While the boy, Oliver, acknowledges all of MacKenna’s vices, he makes a virtuous case for Murray’s compassion and empathy toward others. Oliver declares him “St. Vincent of Sheepshead Bay” in Brooklyn. (Interesting fact: filmmaker Theodore Melfi said his “St. Vincent” script was inspired by his own experience when his adopted niece attended Catholic school in Van Nuys and got the “find a Catholic saint that inspires you” assignment).
In his homily at the canonization Mass of Pier Giorgio Frassati and Carlo Acutis in Rome last month, Pope Leo XIV said that both “used their gifts to bring others to God through their example, words, and actions.”

Based on the testimonies in “Perfect Eloquence,” those words could aptly describe Scully’s character.
It was one thing to hear the Fordham grad melodically describe a well-turned double play or an outfielder’s long throw to home plate. It was another to be in the same space with him at Dodger Stadium for a Sunday morning Catholic Mass, hours before a game, as he was the assigned lector proclaiming the readings before the Gospel. I could hear his devotion to his faith in his cadence and reverence. The same comes through when we can now all hear his recorded audio rendition of the rosary.
Sports writer Ray Ratto once said of Scully: “He was the poet laureate we, even those who hate poetry, all needed but maybe didn’t earn. He was God’s own larynx.”
According to the U.S. Conference of Catholic Bishops, saints are those in heaven “officially canonized or not, who lived heroically virtuous lives, offered their life for others, or were martyred for the faith, and who are worthy of imitation.” Candidates first become “venerable,” recognized by the pope as “having lived a heroically virtuous life.”
Reading that, I couldn’t help but wonder: Would Scully’s cause have a better chance with someone like Pope Leo XIV, a devoted Chicago White Sox fan who likely heard Scully call games during his national broadcasting network days?
Not to get ahead of ourselves or anything …
Crafty people on Etsy.com have been creating their own Scully tribute prayer candles since his passing. They will likely come out again on ofrendas during the Dia de Muertos celebrations in early November — days which, in recent years, have coincided with the Dodgers’ latest efforts to lock up another World Series title.

In a review of “Perfect Eloquence” in the National Catholic Reporter, John W. Miller noted that “it’s no accident that the greatest practitioner of one of America’s most treasured secular liturgies was a faithful Catholic … with the same cadence and seriousness as a pastor greeting parishioners with ‘The Lord be with you,’ Scully welcomed listeners with, ‘It’s time for Dodger baseball.’… In ‘Perfect Eloquence,’ Scully’s friends tell stories of virtue and good habits befitting a saint.”
That is a point I’d encourage readers to at least consider.

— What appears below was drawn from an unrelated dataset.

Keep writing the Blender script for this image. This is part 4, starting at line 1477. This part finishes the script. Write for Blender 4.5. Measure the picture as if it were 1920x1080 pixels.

I vividly remember in 2016 when Scully was invited to the White House as one of the recipients of the Presidential Medal of Freedom. To no surprise, he seemed genuinely embarrassed for all the fuss.
“I’m deadly serious — when I’ve been given a gift of 67 years of broadcasting, and then have to take a bow, I can’t think it’s something that I actually did,” Sully said. “It’s very nice and I deeply appreciate it, but. ... It’s not like I invented penicillin. I can’t stand in a spotlight as if I just saved a child from drowning. What do I have to do with a presidential award?”
The intent is far from trying to embarrass the Scully legacy, or his family, with any interpretation that this is treading on holier-than-thou terrain. This is more about trying to honor a feeling, somewhat difficult to explain, on the impact he has made on me and many others.
Still, against all odds, if Leo or one of his successors someday finds it appropriate to recognize Scully as someone who belongs to be a member of that heroically virtuous ballpark, we’d be thankful and take it as a win-Vin situation.